Directions - Copy the data that follows, character for character, minus the pictures.

Available data -
-.-.-
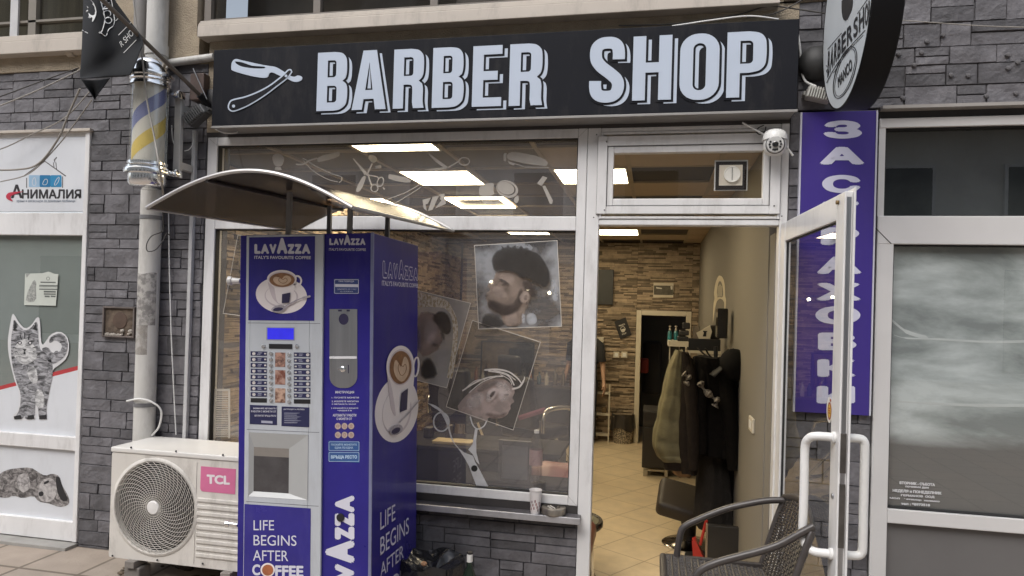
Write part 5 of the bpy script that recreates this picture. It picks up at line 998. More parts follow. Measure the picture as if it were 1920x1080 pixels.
n_ = [Vector((i0, yd0+.012, iz0)), Vector((i1, yd0+.012, iz0)), Vector((i1, yd0+.012, iz1)), Vector((i0, yd0+.012, iz1))]
for a in range(4): g.quad(o_[a], o_[(a+1) % 4], n_[(a+1) % 4], n_[a])
g.build('cup_recess', M('recess_silver', (.42, .43, .43), .45, .15, var=.03), vm, local=True)
g = MB(); zf_ = iz0+(iz1-iz0)*.80; g.box(i0, i1, yd0+.0125, yd0+.0145, iz0, zf_); g.build('cup_flap', M('smoked_flap', (.055, .052, .055), .2, var=.3, scale=12, coat=.5), vm, local=True)
g = MB(); g.box(i0, i1, yd0+.0122, yd0+.0142, zf_+.0002, iz1); g.build('flap_header', M('flap_header', (.22, .20, .18), .4), vm, local=True)
PF = -.8155
def panel(name, px0, py0, px1, py1, mat, th=.001, y=PF, bev=0):
    a, b_ = MI @ Y(px0, (py0+py1)/2, y), MI @ Y(px1, (py0+py1)/2, y); t_, u = MI @ Y((px0+px1)/2, py0, y), MI @ Y((px0+px1)/2, py1, y)
    g = MB(); g.box(a.x, b_.x, y+.48-th, y+.48, u.z, t_.z, bev); return g.build(name, mat, vm, local=True)
pblue = M('panel_blue', (.032, .026, .215), scuff=.14, dirt=(.16, .15, .25), rough=.25, var=.14, scale=3, coat=.2, spec=.3, bump=.04, bscale=2.5)
panel('picture_panel', 466.5, 444, 590, 601, pblue); panel('lower_panel', 457.5, 949, 582, 1140, pblue)
panel('display', 501.5, 615, 551, 636.5, M('lit_display', (.025, .022, .5), .2, emit=.38, var=.15, scale=12), .0015)
panel('display_bezel', 499.5, 613.5, 553, 638, M('bezel', (.30, .31, .36), .4), .0007)
panel('card_slot', 504.5, 645, 548, 654, black, .002)
mwhite = M('machine_print_white', (.62, .62, .70), .4, var=.02); mnavy = M('machine_label_navy', (.022, .024, .075), .35)
PQ = PF-.0011
def mq(pts, y=PQ): return [Y(*p, y) for p in pts]
def rq4(x0, y0, x1, y1, s=0): return [(x0, y0), (x1, y0+s), (x1, y1+s), (x0, y1)]
def mtext(name, items, mat, y=PQ, bold=.03):
    g = MB()
    for t, q in items: g.text(t, mq(q, y), bold=bold, th=.0006)
    return g.build(name, mat, vm)
def logo(g, x0, y0, x1, y1, ytop, y, bold=.08, sk=0):
    w_ = x1-x0; W = [.115, .15, .13, .19, .125, .125, .155]; x = x0
    for ch, ww in zip('LAVAZZA', W):
        big = ww == .19; a, b_ = x, x+ww*w_*(1.0 if big else .97); x += ww*w_*1.005
        g.text(ch, mq([(a, ytop if big else y0), (b_, ytop if big else y0), (b_, y1), (a, y1)], y), bold=bold, th=.0007)
g = MB(); logo(g, 477, 457.5, 583, 476, 446, PQ); g.text("ITALY'S FAVOURITE COFFEE", mq(rq4(477, 479.5, 583, 485.5, .5)), bold=.03, th=.0006); g.build('lettering', mwhite, vm)
g = MB(); yb = MF-.0006; logo(g, 617.5, 447, 686, 459.5, 440, yb); g.text("ITALY'S FAVOURITE COFFEE", mq(rq4(617, 465, 686, 470, .5), yb), bold=.02, th=.0006); g.build('lettering', mwhite, vm)
# printed coffee cup
cupw = M('print_cup_white', (.78, .72, .71), .4, var=.04, scale=4); cups = M('print_cup_shade', (.58, .51, .53), .4, var=.05); cof = M('print_coffee', (.22, .105, .045), .4, var=.3, scale=40); cofl = M('print_milk', (.55, .40, .28), .4, var=.15, scale=30); navy = M('print_navy', (.03, .025, .07), .4); spn = M('print_spoon', (.36, .33, .36), .35, var=.4, scale=60)
c7 = lambda p: crop(p, 420, 420, 3.1775)
def lay(k): return lambda x, y: Y(x, y, PQ-.0008*k)
g = MB()
def ad(mi, k, *polys):
    g.mi = mi
    for p in polys: g.flat(p, lay(k), (0, -1, 0), .0004)
E7 = lambda cx, cy, rx, ry, n=36, rot=0: ell(*c7([(cx, cy)])[0], rx/3.1775, ry/3.1775, n, rot)
ad(0, 0, [E7(342, 425, 153, 108, 40, .12)]); ad(1, 1, [E7(342, 432, 100, 66, 36, .1)]); ad(0, 2, [E7(340, 428, 92, 60, 36, .1)])
ad(0, 3, [dedup(sp2(c7([(258, 330), (270, 385), (290, 440), (322, 474), (350, 480), (376, 472), (405, 430), (425, 370), (432, 330)]), 4))]); ad(0, 3, ring(E7(436, 338, 24, 28, 24), 3.4)); ad(1, 4, [dedup(sp2(c7([(300, 380), (315, 460), (345, 478), (322, 474), (290, 440), (270, 385), (260, 340)]), 3))])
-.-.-
Written answer -
Write part 5 of the bpy script that recreates this picture. It picks up at line 998. More parts follow. Measure the picture as if it were 1920x1080 pixels.
n_ = [Vector((i0, yd0+.012, iz0)), Vector((i1, yd0+.012, iz0)), Vector((i1, yd0+.012, iz1)), Vector((i0, yd0+.012, iz1))]
for a in range(4): g.quad(o_[a], o_[(a+1) % 4], n_[(a+1) % 4], n_[a])
g.build('cup_recess', M('recess_silver', (.42, .43, .43), .45, .15, var=.03), vm, local=True)
g = MB(); zf_ = iz0+(iz1-iz0)*.80; g.box(i0, i1, yd0+.0125, yd0+.0145, iz0, zf_); g.build('cup_flap', M('smoked_flap', (.055, .052, .055), .2, var=.3, scale=12, coat=.5), vm, local=True)
g = MB(); g.box(i0, i1, yd0+.0122, yd0+.0142, zf_+.0002, iz1); g.build('flap_header', M('flap_header', (.22, .20, .18), .4), vm, local=True)
PF = -.8155
def panel(name, px0, py0, px1, py1, mat, th=.001, y=PF, bev=0):
    a, b_ = MI @ Y(px0, (py0+py1)/2, y), MI @ Y(px1, (py0+py1)/2, y); t_, u = MI @ Y((px0+px1)/2, py0, y), MI @ Y((px0+px1)/2, py1, y)
    g = MB(); g.box(a.x, b_.x, y+.48-th, y+.48, u.z, t_.z, bev); return g.build(name, mat, vm, local=True)
pblue = M('panel_blue', (.032, .026, .215), scuff=.14, dirt=(.16, .15, .25), rough=.25, var=.14, scale=3, coat=.2, spec=.3, bump=.04, bscale=2.5)
panel('picture_panel', 466.5, 444, 590, 601, pblue); panel('lower_panel', 457.5, 949, 582, 1140, pblue)
panel('display', 501.5, 615, 551, 636.5, M('lit_display', (.025, .022, .5), .2, emit=.38, var=.15, scale=12), .0015)
panel('display_bezel', 499.5, 613.5, 553, 638, M('bezel', (.30, .31, .36), .4), .0007)
panel('card_slot', 504.5, 645, 548, 654, black, .002)
mwhite = M('machine_print_white', (.62, .62, .70), .4, var=.02); mnavy = M('machine_label_navy', (.022, .024, .075), .35)
PQ = PF-.0011
def mq(pts, y=PQ): return [Y(*p, y) for p in pts]
def rq4(x0, y0, x1, y1, s=0): return [(x0, y0), (x1, y0+s), (x1, y1+s), (x0, y1)]
def mtext(name, items, mat, y=PQ, bold=.03):
    g = MB()
    for t, q in items: g.text(t, mq(q, y), bold=bold, th=.0006)
    return g.build(name, mat, vm)
def logo(g, x0, y0, x1, y1, ytop, y, bold=.08, sk=0):
    w_ = x1-x0; W = [.115, .15, .13, .19, .125, .125, .155]; x = x0
    for ch, ww in zip('LAVAZZA', W):
        big = ww == .19; a, b_ = x, x+ww*w_*(1.0 if big else .97); x += ww*w_*1.005
        g.text(ch, mq([(a, ytop if big else y0), (b_, ytop if big else y0), (b_, y1), (a, y1)], y), bold=bold, th=.0007)
g = MB(); logo(g, 477, 457.5, 583, 476, 446, PQ); g.text("ITALY'S FAVOURITE COFFEE", mq(rq4(477, 479.5, 583, 485.5, .5)), bold=.03, th=.0006); g.build('lettering', mwhite, vm)
g = MB(); yb = MF-.0006; logo(g, 617.5, 447, 686, 459.5, 440, yb); g.text("ITALY'S FAVOURITE COFFEE", mq(rq4(617, 465, 686, 470, .5), yb), bold=.02, th=.0006); g.build('lettering', mwhite, vm)
# printed coffee cup
cupw = M('print_cup_white', (.78, .72, .71), .4, var=.04, scale=4); cups = M('print_cup_shade', (.58, .51, .53), .4, var=.05); cof = M('print_coffee', (.22, .105, .045), .4, var=.3, scale=40); cofl = M('print_milk', (.55, .40, .28), .4, var=.15, scale=30); navy = M('print_navy', (.03, .025, .07), .4); spn = M('print_spoon', (.36, .33, .36), .35, var=.4, scale=60)
c7 = lambda p: crop(p, 420, 420, 3.1775)
def lay(k): return lambda x, y: Y(x, y, PQ-.0008*k)
g = MB()
def ad(mi, k, *polys):
    g.mi = mi
    for p in polys: g.flat(p, lay(k), (0, -1, 0), .0004)
E7 = lambda cx, cy, rx, ry, n=36, rot=0: ell(*c7([(cx, cy)])[0], rx/3.1775, ry/3.1775, n, rot)
ad(0, 0, [E7(342, 425, 153, 108, 40, .12)]); ad(1, 1, [E7(342, 432, 100, 66, 36, .1)]); ad(0, 2, [E7(340, 428, 92, 60, 36, .1)])
ad(0, 3, [dedup(sp2(c7([(258, 330), (270, 385), (290, 440), (322, 474), (350, 480), (376, 472), (405, 430), (425, 370), (432, 330)]), 4))]); ad(0, 3, ring(E7(436, 338, 24, 28, 24), 3.4)); ad(1, 4, [dedup(sp2(c7([(300, 380), (315, 460), (345, 478), (322, 474), (290, 440), (270, 385), (260, 340)]), 3))])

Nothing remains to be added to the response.